= YOUR INSTRUCTIONS =
Please give the listing again in its entirety, exactly as written.

-- START OF SUPPLIED DATA --

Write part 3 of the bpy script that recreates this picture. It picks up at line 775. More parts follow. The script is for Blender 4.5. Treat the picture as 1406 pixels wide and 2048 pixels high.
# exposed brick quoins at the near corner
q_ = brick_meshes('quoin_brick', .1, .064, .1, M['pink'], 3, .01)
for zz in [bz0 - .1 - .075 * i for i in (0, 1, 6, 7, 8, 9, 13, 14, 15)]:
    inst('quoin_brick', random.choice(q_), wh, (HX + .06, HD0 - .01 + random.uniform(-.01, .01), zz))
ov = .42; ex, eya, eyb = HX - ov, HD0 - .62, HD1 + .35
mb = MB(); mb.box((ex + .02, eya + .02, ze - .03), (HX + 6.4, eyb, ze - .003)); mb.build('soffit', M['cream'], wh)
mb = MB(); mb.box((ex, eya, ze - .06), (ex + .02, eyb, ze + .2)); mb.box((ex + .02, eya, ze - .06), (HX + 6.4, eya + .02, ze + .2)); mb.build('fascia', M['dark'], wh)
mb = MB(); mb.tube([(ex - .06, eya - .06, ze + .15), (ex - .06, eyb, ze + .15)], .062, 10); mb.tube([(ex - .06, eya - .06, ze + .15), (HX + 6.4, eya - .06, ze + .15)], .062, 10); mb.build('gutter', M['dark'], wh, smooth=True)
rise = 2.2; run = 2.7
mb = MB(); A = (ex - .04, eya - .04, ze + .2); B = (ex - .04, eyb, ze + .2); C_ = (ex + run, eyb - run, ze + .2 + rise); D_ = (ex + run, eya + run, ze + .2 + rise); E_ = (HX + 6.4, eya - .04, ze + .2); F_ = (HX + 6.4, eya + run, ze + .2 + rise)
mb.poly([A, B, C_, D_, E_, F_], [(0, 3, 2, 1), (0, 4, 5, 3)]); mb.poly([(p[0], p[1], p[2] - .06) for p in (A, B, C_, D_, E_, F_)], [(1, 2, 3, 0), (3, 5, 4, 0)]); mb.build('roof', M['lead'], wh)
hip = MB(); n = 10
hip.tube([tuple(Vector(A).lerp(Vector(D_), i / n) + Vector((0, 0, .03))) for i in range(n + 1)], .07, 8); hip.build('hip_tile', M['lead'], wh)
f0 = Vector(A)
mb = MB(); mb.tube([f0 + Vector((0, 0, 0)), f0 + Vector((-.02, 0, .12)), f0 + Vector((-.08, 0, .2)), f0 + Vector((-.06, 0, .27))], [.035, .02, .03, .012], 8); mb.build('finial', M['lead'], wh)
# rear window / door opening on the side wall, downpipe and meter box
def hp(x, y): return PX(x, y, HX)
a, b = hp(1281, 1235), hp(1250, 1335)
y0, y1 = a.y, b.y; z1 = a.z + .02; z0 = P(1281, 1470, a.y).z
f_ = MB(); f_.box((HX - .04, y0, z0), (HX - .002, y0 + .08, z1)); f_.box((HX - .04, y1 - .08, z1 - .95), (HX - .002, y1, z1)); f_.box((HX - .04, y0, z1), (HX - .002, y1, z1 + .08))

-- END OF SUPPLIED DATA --

= EXERCISE OUTPUT =
Write part 3 of the bpy script that recreates this picture. It picks up at line 775. More parts follow. The script is for Blender 4.5. Treat the picture as 1406 pixels wide and 2048 pixels high.
# exposed brick quoins at the near corner
q_ = brick_meshes('quoin_brick', .1, .064, .1, M['pink'], 3, .01)
for zz in [bz0 - .1 - .075 * i for i in (0, 1, 6, 7, 8, 9, 13, 14, 15)]:
    inst('quoin_brick', random.choice(q_), wh, (HX + .06, HD0 - .01 + random.uniform(-.01, .01), zz))
ov = .42; ex, eya, eyb = HX - ov, HD0 - .62, HD1 + .35
mb = MB(); mb.box((ex + .02, eya + .02, ze - .03), (HX + 6.4, eyb, ze - .003)); mb.build('soffit', M['cream'], wh)
mb = MB(); mb.box((ex, eya, ze - .06), (ex + .02, eyb, ze + .2)); mb.box((ex + .02, eya, ze - .06), (HX + 6.4, eya + .02, ze + .2)); mb.build('fascia', M['dark'], wh)
mb = MB(); mb.tube([(ex - .06, eya - .06, ze + .15), (ex - .06, eyb, ze + .15)], .062, 10); mb.tube([(ex - .06, eya - .06, ze + .15), (HX + 6.4, eya - .06, ze + .15)], .062, 10); mb.build('gutter', M['dark'], wh, smooth=True)
rise = 2.2; run = 2.7
mb = MB(); A = (ex - .04, eya - .04, ze + .2); B = (ex - .04, eyb, ze + .2); C_ = (ex + run, eyb - run, ze + .2 + rise); D_ = (ex + run, eya + run, ze + .2 + rise); E_ = (HX + 6.4, eya - .04, ze + .2); F_ = (HX + 6.4, eya + run, ze + .2 + rise)
mb.poly([A, B, C_, D_, E_, F_], [(0, 3, 2, 1), (0, 4, 5, 3)]); mb.poly([(p[0], p[1], p[2] - .06) for p in (A, B, C_, D_, E_, F_)], [(1, 2, 3, 0), (3, 5, 4, 0)]); mb.build('roof', M['lead'], wh)
hip = MB(); n = 10
hip.tube([tuple(Vector(A).lerp(Vector(D_), i / n) + Vector((0, 0, .03))) for i in range(n + 1)], .07, 8); hip.build('hip_tile', M['lead'], wh)
f0 = Vector(A)
mb = MB(); mb.tube([f0 + Vector((0, 0, 0)), f0 + Vector((-.02, 0, .12)), f0 + Vector((-.08, 0, .2)), f0 + Vector((-.06, 0, .27))], [.035, .02, .03, .012], 8); mb.build('finial', M['lead'], wh)
# rear window / door opening on the side wall, downpipe and meter box
def hp(x, y): return PX(x, y, HX)
a, b = hp(1281, 1235), hp(1250, 1335)
y0, y1 = a.y, b.y; z1 = a.z + .02; z0 = P(1281, 1470, a.y).z
f_ = MB(); f_.box((HX - .04, y0, z0), (HX - .002, y0 + .08, z1)); f_.box((HX - .04, y1 - .08, z1 - .95), (HX - .002, y1, z1)); f_.box((HX - .04, y0, z1), (HX - .002, y1, z1 + .08))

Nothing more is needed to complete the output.